In general, what devices do I need (on the hill) to connect the usb internet stick and connect to the medium? And which medium would be the best to transmit the data with minimal loss of flow to the cottage? What devices are needed in the cottage itself to receive internet and send wifi internet?

  • Can you describe if there is any kind of infrastructure uphill? My first thought would be a point-to-point wireless bridge. They are very affordable, and require minimal installation. As long as you have power and line-of-sight to the cottage, they should work very well.
    – FrK
    Nov 12, 2023 at 15:15
  • @FrK There is no infrastructure. My plan is to bring electricity and net cable to the place on the hill where the devices will be located. Also, the place is in the forest, so the line of sight to the cottage is poor. So probably the transmission medium should be some kind of cable, probably optical. Essentially, the biggest problem for me is whether there is a device into which the stick would be plugged and which would be connected to the cable.
    – Xeron
    Nov 12, 2023 at 15:33
  • Small home routers exist that support plugging in a USB cell modem for the upstream internet connection ("WAN port"), just like they exist with upstream DSL, MoCA (cable), or generic wired Ethernet ports. You could then feed the network back to the main location using one of the "LAN" ports (likely after converting to fiber optic as 350m is far beyond the limits of ordinary wired ethernet).
    – nobody
    Nov 12, 2023 at 15:59
  • This answer has links to a couple of other answers, all somewhat related. You either run power up there or put solar up there for power, and run a point-to point wireless link (which might mean cutting some trees, you don't mention the vegetation uphill) or fiber optic to make the connection. diy.stackexchange.com/a/280841/18078
    – Ecnerwal
    Nov 12, 2023 at 16:27
  • 1
    In some cases it's going to cost less to put up a pole/mast at the house to get the elevation on the antenna that your terrain is providing over the 350m, rather than building a 350m link.
    – Ecnerwal
    Nov 12, 2023 at 17:07

1 Answer 1


"USB internet stick" doesn't sound like much. That sounds like a device designed to connect to a single computer. The starting point is to ask for an ethernet connection that I can connect to a router. That could be, depending on the ISP and other factors, a box that takes the exact same "USB internet stick" that you already have and provides ethernet output, or it could be a box that has everything (4G antenna/transceiver, ethernet connection, possibly even a full router0 all in one.

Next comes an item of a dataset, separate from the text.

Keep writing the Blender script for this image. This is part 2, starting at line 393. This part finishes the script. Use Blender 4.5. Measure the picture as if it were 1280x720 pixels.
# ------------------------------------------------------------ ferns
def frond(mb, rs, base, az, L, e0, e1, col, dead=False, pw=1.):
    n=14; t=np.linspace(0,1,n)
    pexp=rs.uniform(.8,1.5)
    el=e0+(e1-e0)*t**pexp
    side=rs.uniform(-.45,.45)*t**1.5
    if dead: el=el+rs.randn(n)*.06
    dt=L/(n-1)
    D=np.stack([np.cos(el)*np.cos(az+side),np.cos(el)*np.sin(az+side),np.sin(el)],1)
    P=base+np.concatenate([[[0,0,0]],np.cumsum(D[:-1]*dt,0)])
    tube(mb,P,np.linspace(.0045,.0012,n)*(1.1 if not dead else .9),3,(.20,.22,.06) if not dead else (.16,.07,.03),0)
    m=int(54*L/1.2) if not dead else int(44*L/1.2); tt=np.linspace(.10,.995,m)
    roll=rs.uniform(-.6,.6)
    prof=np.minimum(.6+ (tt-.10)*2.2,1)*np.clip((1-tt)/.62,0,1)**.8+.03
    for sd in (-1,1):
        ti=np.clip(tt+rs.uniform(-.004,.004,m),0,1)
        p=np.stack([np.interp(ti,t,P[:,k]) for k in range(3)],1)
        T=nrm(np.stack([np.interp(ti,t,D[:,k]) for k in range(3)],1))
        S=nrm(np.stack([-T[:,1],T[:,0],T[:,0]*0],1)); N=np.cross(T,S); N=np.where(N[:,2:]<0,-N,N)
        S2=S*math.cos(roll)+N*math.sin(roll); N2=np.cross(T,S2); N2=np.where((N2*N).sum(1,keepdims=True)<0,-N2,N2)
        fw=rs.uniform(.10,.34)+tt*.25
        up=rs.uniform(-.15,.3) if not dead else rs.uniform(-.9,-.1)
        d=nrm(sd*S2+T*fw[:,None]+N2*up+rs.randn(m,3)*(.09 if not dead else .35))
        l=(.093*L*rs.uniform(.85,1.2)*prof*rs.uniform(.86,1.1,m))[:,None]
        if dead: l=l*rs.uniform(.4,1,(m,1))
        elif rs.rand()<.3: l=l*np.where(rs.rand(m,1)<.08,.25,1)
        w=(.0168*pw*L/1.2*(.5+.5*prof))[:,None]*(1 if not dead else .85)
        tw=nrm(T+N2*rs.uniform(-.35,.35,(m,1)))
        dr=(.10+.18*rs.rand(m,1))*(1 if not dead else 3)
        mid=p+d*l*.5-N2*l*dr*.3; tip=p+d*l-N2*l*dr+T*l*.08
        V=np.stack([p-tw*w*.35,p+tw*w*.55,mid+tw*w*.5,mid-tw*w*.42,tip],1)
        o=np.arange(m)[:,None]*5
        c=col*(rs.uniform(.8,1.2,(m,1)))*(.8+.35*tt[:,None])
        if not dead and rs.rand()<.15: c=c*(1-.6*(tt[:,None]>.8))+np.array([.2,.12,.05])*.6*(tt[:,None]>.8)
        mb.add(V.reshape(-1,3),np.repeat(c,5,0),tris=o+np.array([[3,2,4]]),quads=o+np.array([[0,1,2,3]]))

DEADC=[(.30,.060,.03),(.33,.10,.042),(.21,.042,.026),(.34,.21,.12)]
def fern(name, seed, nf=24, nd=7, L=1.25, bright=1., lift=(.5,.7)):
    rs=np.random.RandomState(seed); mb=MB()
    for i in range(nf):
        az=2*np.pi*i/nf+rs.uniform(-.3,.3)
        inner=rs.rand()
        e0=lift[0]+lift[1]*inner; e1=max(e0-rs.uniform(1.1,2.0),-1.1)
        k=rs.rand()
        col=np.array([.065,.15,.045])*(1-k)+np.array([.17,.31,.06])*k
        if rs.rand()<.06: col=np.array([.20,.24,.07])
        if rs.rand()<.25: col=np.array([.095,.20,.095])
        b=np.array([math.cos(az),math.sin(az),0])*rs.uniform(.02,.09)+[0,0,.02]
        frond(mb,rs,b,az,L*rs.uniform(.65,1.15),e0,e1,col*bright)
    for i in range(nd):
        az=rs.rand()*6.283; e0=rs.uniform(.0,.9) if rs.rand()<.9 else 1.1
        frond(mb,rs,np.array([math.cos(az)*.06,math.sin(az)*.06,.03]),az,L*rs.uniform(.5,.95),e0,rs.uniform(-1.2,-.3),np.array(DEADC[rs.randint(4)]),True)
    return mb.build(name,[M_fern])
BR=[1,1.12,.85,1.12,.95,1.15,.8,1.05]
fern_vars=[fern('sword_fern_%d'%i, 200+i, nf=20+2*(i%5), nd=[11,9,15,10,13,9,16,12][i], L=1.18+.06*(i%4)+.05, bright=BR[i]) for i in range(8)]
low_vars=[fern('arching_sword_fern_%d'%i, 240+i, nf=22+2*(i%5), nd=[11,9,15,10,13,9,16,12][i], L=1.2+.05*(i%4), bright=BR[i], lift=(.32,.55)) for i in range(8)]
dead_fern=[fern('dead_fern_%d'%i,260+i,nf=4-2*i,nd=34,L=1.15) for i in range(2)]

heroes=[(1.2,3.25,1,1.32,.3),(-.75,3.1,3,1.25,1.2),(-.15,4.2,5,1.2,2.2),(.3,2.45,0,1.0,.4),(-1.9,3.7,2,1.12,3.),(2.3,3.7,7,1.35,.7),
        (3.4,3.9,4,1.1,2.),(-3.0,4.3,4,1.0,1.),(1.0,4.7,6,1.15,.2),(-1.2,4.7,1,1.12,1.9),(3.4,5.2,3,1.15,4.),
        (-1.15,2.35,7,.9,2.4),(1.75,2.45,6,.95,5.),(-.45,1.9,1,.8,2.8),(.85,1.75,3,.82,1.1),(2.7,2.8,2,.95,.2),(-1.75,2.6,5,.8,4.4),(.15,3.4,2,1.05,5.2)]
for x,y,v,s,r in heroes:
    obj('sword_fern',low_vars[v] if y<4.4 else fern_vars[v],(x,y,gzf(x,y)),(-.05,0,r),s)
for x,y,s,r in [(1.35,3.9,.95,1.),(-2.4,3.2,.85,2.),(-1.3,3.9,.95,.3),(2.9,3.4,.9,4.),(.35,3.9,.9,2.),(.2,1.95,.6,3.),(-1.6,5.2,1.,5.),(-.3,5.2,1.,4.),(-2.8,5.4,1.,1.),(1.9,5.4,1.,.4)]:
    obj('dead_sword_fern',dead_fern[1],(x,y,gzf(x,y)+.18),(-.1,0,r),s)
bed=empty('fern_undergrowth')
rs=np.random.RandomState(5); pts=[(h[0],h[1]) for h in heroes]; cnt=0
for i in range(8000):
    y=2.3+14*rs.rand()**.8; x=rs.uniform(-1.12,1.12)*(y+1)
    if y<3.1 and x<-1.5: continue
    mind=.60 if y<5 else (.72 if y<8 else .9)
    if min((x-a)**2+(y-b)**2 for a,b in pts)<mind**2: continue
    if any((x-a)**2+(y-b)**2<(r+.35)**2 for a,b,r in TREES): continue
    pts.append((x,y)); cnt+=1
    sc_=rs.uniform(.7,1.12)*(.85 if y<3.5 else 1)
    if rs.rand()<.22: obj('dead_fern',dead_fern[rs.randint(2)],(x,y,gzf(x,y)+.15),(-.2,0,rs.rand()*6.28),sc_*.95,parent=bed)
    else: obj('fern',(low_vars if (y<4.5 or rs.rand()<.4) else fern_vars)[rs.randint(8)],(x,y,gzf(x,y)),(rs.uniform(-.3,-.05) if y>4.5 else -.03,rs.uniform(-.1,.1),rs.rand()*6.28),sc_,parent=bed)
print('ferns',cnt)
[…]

Once you have that, you now have either a single ethernet connection (connect it to a router to share with multiple computers, WiFi hotspots, etc.) or multiple ethernet connections (if they include a router as part of the "magic internet box") in which case you just pick one of those ethernet connections.

Now you have two challenges:


Assuming you don't happen to have power on the hill (no, not political power on Capitol Hill...), you need to provide power to this device. Regular Power over Ethernet won't help you much, not at 350 meters, but there are some PoE extenders available that might do the job, depending on power requirements.

But if PoE won't work, then since power loss over 350 meters is huge, especially at low voltage (and at high voltage you run into other problems), that may mean setting up a small off-grid self-contained system. Typically that means:

  • Batteries (designed for a couple of years worth of daily charge/discharge cycles, capacity dependent on daily power requirements, ideally so that on a typical winter day and after a couple of years of expected use you only normally discharge to around 50%)
  • Solar Panels (designed to fully charge batteries every day based on expected usage and seasonal variations in time/intensity of sunlight)
  • Battery Charger
  • Converter (the technology will vary depending on required output AC vs. DC, voltage, etc.) to produce the necessary power for your modem/router/etc.


USB only goes a few feet. More importantly, standard ethernet is designed for 100 meters, and you need to send a signal 350 meters. There are basically three methods to span a long distance:

  • Copper Wires (coax or twisted pair)

You won't get Gigabit speed, but you can certainly get connections fast enough for normal internet use. The wire (cable really) is relatively inexpensive. However, you will need to either get direct-bury cable and bury it or use conduit (and possibly bury that too, at least for portions of the run) to protect from critters and weather.

  • Fiber Optic

The cable tends to be more expensive, and putting the ends is not as trivial as with copper (but you can get long pre-assembled cables) but the same issues of bury and/or conduit apply as with copper. High speed available.

  • Wireless

Note that I did not say "WiFi". Traditional WiFi is not going to work well at 350 meters. But there are other wireless schemes available. There may be licensing issues (depending on the type/power/frequency) and equipment may be expensive. But you don't have to worry about 350 meters of cable having problems.

  • 1
    More detailed answer than the one I rattled off. The one thing I might add is that putting directional antennas (such as homebrew "cantennas"; the side-fired coffee can design may be easiest to build) can greatly strengthen a point to point WiFi connection. I've gotten a decent signal at the other end of a city block that way, through two walls and some glass, without having to change the transmitter settings to cheat on license rules.